Social volatility and the shrinking time horizons of political life: the case of the Remain campaign’s war book

There’s an interesting account in Tim Shipman’s Brexit book of how the Remain campaign constructed their war book. This contained the core message of the campaign, anticipated their opponent’s strategies and distilled the findings of their research. It was written over a number of months by the two lead strategists, condensing the outcomes of activity undertaken over a few months prior to this. It then guided their activity over many more months.

What struck me about this was the time horizons involved: around six months of work guiding around six months of action, if I’m remembering the dates correctly.
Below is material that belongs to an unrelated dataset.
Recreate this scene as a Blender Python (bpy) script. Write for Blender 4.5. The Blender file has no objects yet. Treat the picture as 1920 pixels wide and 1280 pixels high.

Given the volatility of social life during this time, itself amplified by both campaigns, can it be assumed that enough will remain stable for the assumed time horizon of the war book to be viable? If strategy is a direction finder, helping us respond to changing conditions by selecting which direction to go in and which techniques to adopt to get there, working with an ossified strategy can be fatally undermining.

Could this be part of what went wrong for the Remain campaign? Does the increasing volatility of contemporary politics necessitate more agile forms of political strategy? Do these conditions make the intuition driven campaigning of someone like Donald Trump much more viable than it would otherwise be? Intuition is a powerful response to unpredictable circumstances, ensuring you always have a response to fall back on even if events entirely repudiate whatever expectations you’d formed.